直葬のプラン自体は10万円台から用意されているものもあります。ただし、価格が低い場合は葬儀にとって最低限な内容であるため、安価だといって安易に決めず内容をよく確認することが大切です。
■宗教者へのお礼
僧侶などに読経を依頼する場合は、お礼を包みます。相場は10万円〜です。
誰が葬儀の費用を支払うの?
葬儀費用を誰が払うかについて決まりはありませんが、喪主が負担することが多いです。喪主は配偶者や子が担うのが一般的です。親子やきょうだい、親戚同士で協力して費用を出し合うケースもあります。

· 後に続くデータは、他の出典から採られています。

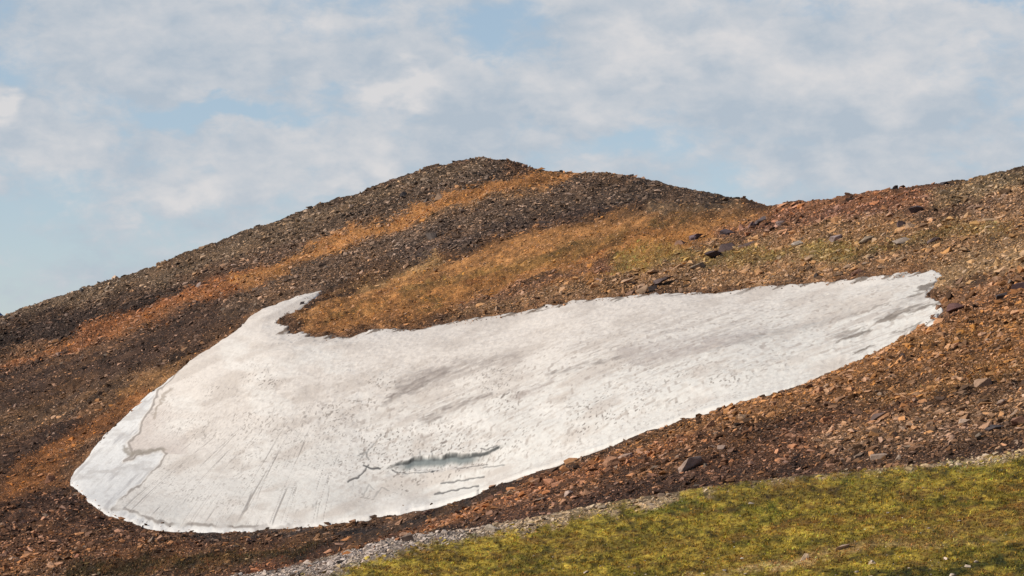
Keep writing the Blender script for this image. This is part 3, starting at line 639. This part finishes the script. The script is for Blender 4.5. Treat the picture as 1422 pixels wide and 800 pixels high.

葬儀費用の平均相場を参考に、納得いく葬儀形式を選ぼう
葬儀費用の平均相場は、数十万円から200万円を超えるものまで、形式や参列者の人数によって異なります。故人の死を受け止めるためにしっかり儀式をおこないたい、身内のみで静かにお別れしたい、費用をなるべく抑えたいなどそれぞれ考えがあるでしょう。平均費用は参考にはなりますが、葬儀は金額だけで決められるものではありません。むしろ平均相場を払えない時にこそ葬儀社への事前相談がおすすめです。経験豊富なスタッフがいろいろなアイデアを出してくれるはずです。